With this law the accuser becomes the judge and the executioner. It's like the police shooting first, asking questions later. It's like silencing political opposition in the name of progress. It's like detaining prisoners indefinitely without trial ... oh wait!


My issue with SOPA, etc. is the whole "Punish you first, possibly irreparably, then find out if you're guilty later" aspect of it that carries no consequences if it is abused as such.


The entire point of SOPA is to enshrine proxy blame as law, friend.


> edit, apparently downvoting is the same as disagreeing here too. sigh. guess this teaches me to share my honest thoughts and to continue chasing integers.

Sad, isn't it? Some people even seem to think that up/down votes are primarily for rating opinions. Pretty awful idea, if you ask me. I think HN very much needs some kind of discussion on this, and preferably an official policy discouraging it.

Still, it's worth pointing out (from the Guidelines):

> Resist complaining about being downmodded. It never does any good, and it makes boring reading.


I think he was downmodded because of his spectacular failure to understand that the process of blaming A for the acts of B is exactly the point of SOPA... so complaining that we shouldn't apply to Smith the same process that Smith wants to apply to everyone else looks very short-sighted at best (and at worst, just partisan).


Actually, in this case, we're blaming A for the acts of B, in B's role as an employee or contractor working on behalf and at the direction of A.

In the case of SOPA, when a large user-generated content site is blocked because of one piece of copyrighted content, then individuals A through ZZZZZ are being punished for the acts of a completely unrelated B who just happened to use the same free service they did.


And that is one of the core reason why SOPA is a flawed concept.


Great sleuthing.
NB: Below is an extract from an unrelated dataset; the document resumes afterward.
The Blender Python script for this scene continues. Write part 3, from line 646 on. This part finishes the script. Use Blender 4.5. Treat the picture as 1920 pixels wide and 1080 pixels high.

Now how do we get the bigger outlets to run with the story? This could cause some PR damage for the SOPA supporters.


Nobody is free of sin. So, it is dangerous to permit an act like that.


It's really easy to understand how something like this could happen. I'm sure it was a mistake by the web designer and not intentional however under SOPA he would be facing the same repercussions that everyone is worried about even though it was a mistake.

Prime example of why SOPA is so god awful.

When I was a teenager I participated in a program offered through 4H (4-h.org) every year where we would visit out State Capital and hold a mock legislative lesson over the corse of a week. Depending on what portion you had signed up for you might play the part of a Lobbyist, Legislator, Senator, Whip or even the Speaker of the House. We would have the actual representatives and lobbyists there to give presentations and offer advice while we argued bills on the floor and made our back room dealings that would decide what bills would be killed or passed (Our advisers were not very happy when one year we legalized prostitution! LOL).

You could think of it as sort of a YCombinator of politics.

Once you understand exactly how the system works you realize why it seems that so many of our representatives seem to be absolutely clueless as to what the bills they are proposing actually do or what implications they may have.

The general gist is this:

Lobbyist: This is what I'm proposing <Insert> overly simplified explanation of the proposed legislation similar to how you would explain the inner-workings/programming of a software to your grandmother </Insert>

Lobbyist: We have a draft of the bill ready it's important to your constituents because <Insert> Three Points: from overly simplified explanation</Insert> do I have your support on this issue?

Representative: Sure send the draft to my office and I'll look it over (70% never actually will)

Rince and repeat for each representative until it has enough support to make it through committee and to the floor.

Result: 70% of the representatives only have a paragraph explanation of what they are voting on. The other 30% are the ones who actually understand the bill and will either fight for or against it.

Bill passes even if it's BAD, BAD, BAD for the State or in the case of Washington, The Country.


If someone manages to lookup the guys ip, then please do check out on http://www.youhavedownloaded.com/


Is there any provision under SOPA with which we can somehow blacklist Lamar Smith's toupée?